Maria Pawlikowska-Jasnorzewska (born November 24, 1891, Krakau, Austro-Hungarian Empire [now Kraków, Poland]—died July 9, 1945, Manchester, England) was a Polish poet whose work is representative of modern lyrical poetry. She is particularly notable for the urbane sensitivity of her poems.
As a daughter of the well-known painter Wojciech Kossak, Pawlikowska-Jasnorzewska grew up in an artistic and intellectual milieu. Her first collection of poems, Niebieskie migdały (1922; “Idle Dreams”), was warmly acclaimed by the poets of the Skamander group. Up to 1939 she published a dozen more small volumes of her lyric poetry—including Pocałunki (1926; “Kisses”) and Surowy jedwab (1932; “Raw Silk”)—in which she dealt with such subject matter as the loves, the disenchantments, and the carefree life of a sophisticated modern woman.

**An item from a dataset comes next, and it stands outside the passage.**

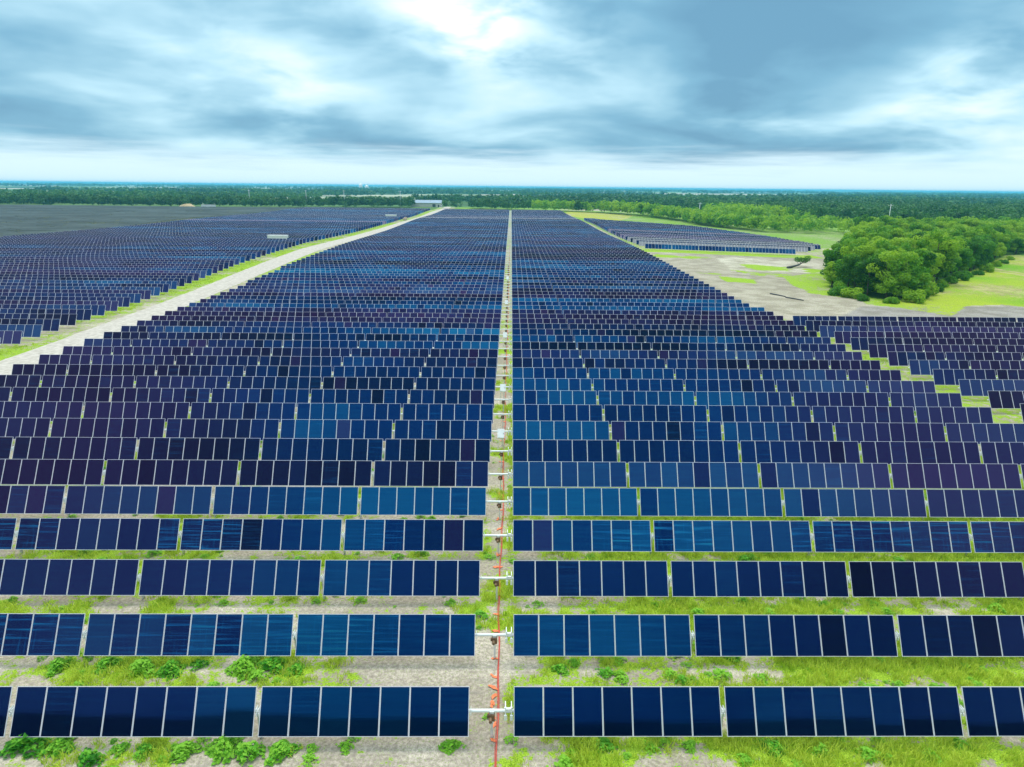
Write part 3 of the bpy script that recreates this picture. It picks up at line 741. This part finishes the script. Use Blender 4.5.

During World War II she immigrated to France and later to England, where, lamenting her exile, she expressed her feelings in Róża i lasy płonące (1940; “A Rose and Burning Forests”) and in Gołąb ofiarny (1941; “The Sacrificial Dove”). Many of her poems can be found in English translation in the volume Butterflies: Selected Poems, translated by Barbara Plebanek and Tony Howard.